A White House fact sheet released May 4 said the United States supports the creation of the Central American Electrical Interconnection System, which aims to connect Central American electricity grids from Guatemala to Panama.
“Interconnection creates larger markets that can help attract the $25 billion in power-sector investments needed in Central America by 2030,” the fact sheet said. It added that the rich geothermal, solar, wind and hydropower resources of Central America will provide the elements of a diversified, lower-carbon power sector.
In June, the Inter-American Development Bank will host a Central American ministerial meeting in Washington to bring together business people, bankers and senior bureaucrats to launch the interconnection system.
In addition, the U.S. Export-Import Bank and the Overseas Private Investment Corporation are tracking potentially several hundred million dollars in new clean-energy investments in Central America, according to the fact sheet.
Notably, the Export-Import Bank is making a $29 million loan to a Honduran company that will expand wind generation at the Cerro de Hula Wind Farm.

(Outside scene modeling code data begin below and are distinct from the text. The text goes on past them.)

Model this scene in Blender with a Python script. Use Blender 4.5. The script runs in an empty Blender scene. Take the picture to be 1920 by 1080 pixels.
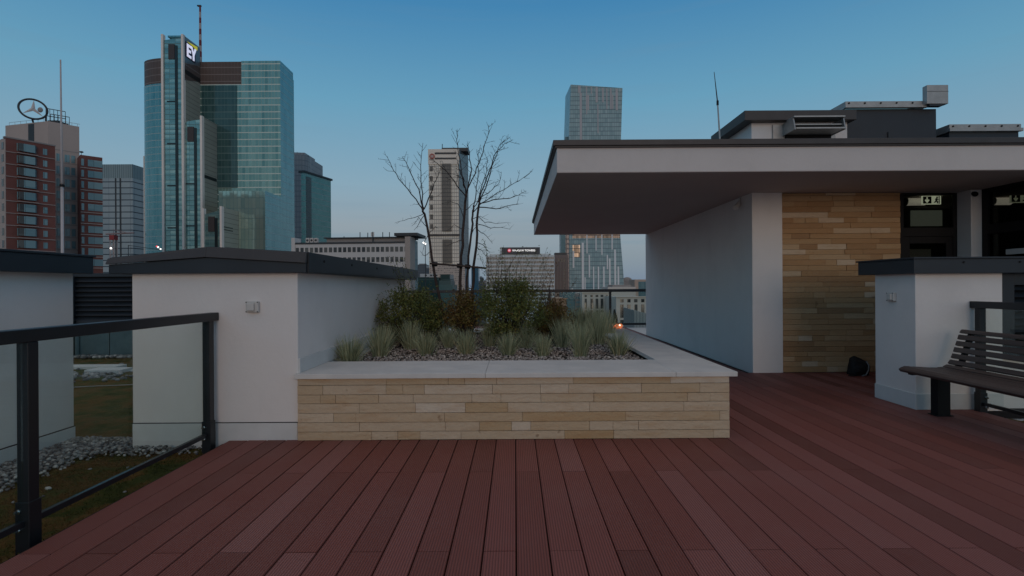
import bpy, math, random
from mathutils import Vector, Matrix
random.seed(7)
R = math.radians
SC = bpy.context.scene
COL = SC.collection

# ------------------------------------------------------------------ camera
CX, CY, F, EYE, ROLL = 965.0, 537.0, 1000.0, 1.25, R(0.36)
cam = bpy.data.cameras.new('camera')
cam.sensor_width = 36.0
cam.lens = F / 1920 * 36
cam.shift_x = -(CX - 960) / 1920
cam.shift_y = (CY - 540) / 1920
cam.clip_start = 0.05
cam.clip_end = 6000
camo = bpy.data.objects.new('camera', cam)
COL.objects.link(camo)
camo.location = (0, 0, EYE)
camo.rotation_euler = (R(90), ROLL, 0)
SC.camera = camo

# ------------------------------------------------------------------ sky, sun, exposure
SUN_EL, SUN_AZ = R(8.0), R(173)          # azimuth clockwise from +Y: behind the camera
world = bpy.data.worlds.new('World')
SC.world = world
world.use_nodes = True
wn, wl = world.node_tree.nodes, world.node_tree.links
wn.clear()
sky = wn.new('ShaderNodeTexSky')
sky.sky_type = 'NISHITA'
sky.sun_disc = False
sky.sun_elevation = SUN_EL
sky.sun_rotation = SUN_AZ
sky.altitude = 120
sky.air_density = 1.0
sky.dust_density = 0.6
sky.ozone_density = 2.0
# the dusk gradient by elevation (warm bright zenith added as unseen fill, blue below it, pale band, earth shadow at the horizon) added to the Nishita sky
tcw = wn.new('ShaderNodeTexCoord')
sxyz = wn.new('ShaderNodeSeparateXYZ')
wl.new(tcw.outputs['Generated'], sxyz.inputs[0])
asn = wn.new('ShaderNodeMath'); asn.operation = 'ARCSINE'
wl.new(sxyz.outputs[2], asn.inputs[0])
el = wn.new('ShaderNodeMath'); el.operation = 'DIVIDE'; el.inputs[1].default_value = math.pi / 2
wl.new(asn.outputs[0], el.inputs[0])
rmp = wn.new('ShaderNodeValToRGB')
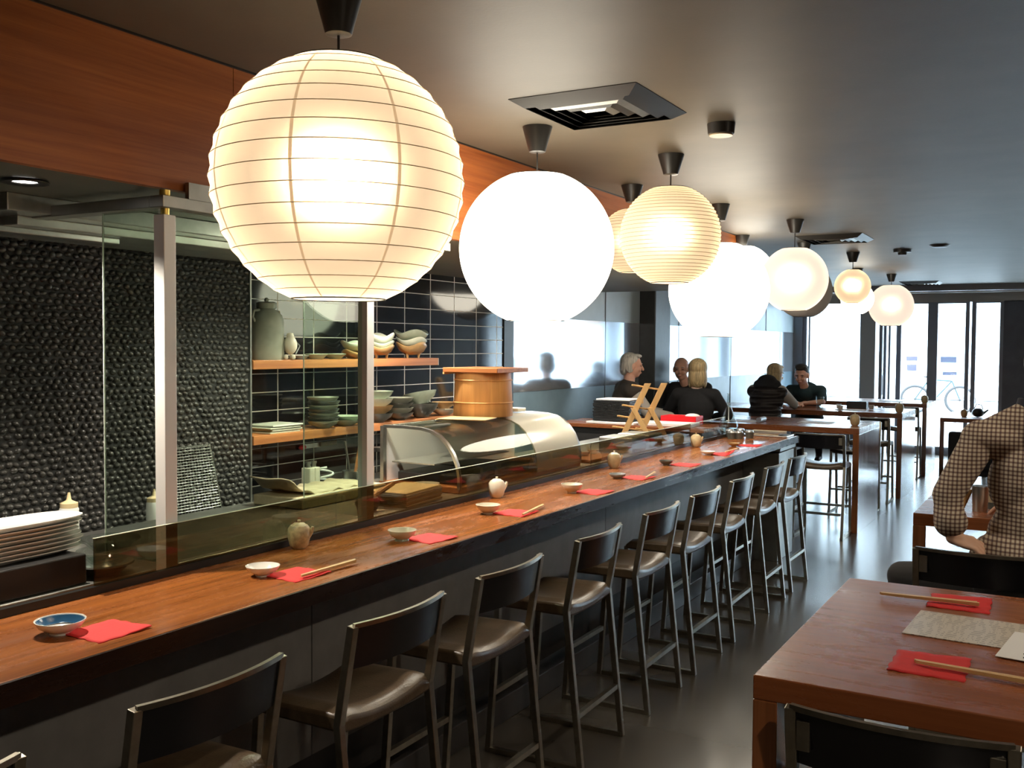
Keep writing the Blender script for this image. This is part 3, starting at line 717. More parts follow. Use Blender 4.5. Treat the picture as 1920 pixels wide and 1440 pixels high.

The fact sheet added that Ormat Technologies Inc. of Nevada will soon break ground on a 35-megawatt geothermal plant in Honduras. Ormat already operates plants in Guatemala, where it plans to expand its operations, according to the fact sheet.
President Obama said that in addition to creating new electricity generation and transmission capacity, it is just as important to create regulatory regimes that allow integration to take place.
“Given the small size of many Central American countries, it’s critical to create a regional market. And that’s not just transmission lines. It’s also having the rules in place that allow the free flow of energy back and forth,” he said. “Everybody stands to benefit.”
Obama urged the Central American business people to work together to trade and invest more with each other.
“That’s going to strengthen you. That will put you in a more effective position to compete in world markets, and it will allow you, then, to interface with Mexico and the United States and Colombia and other parts of the hemisphere,” he said.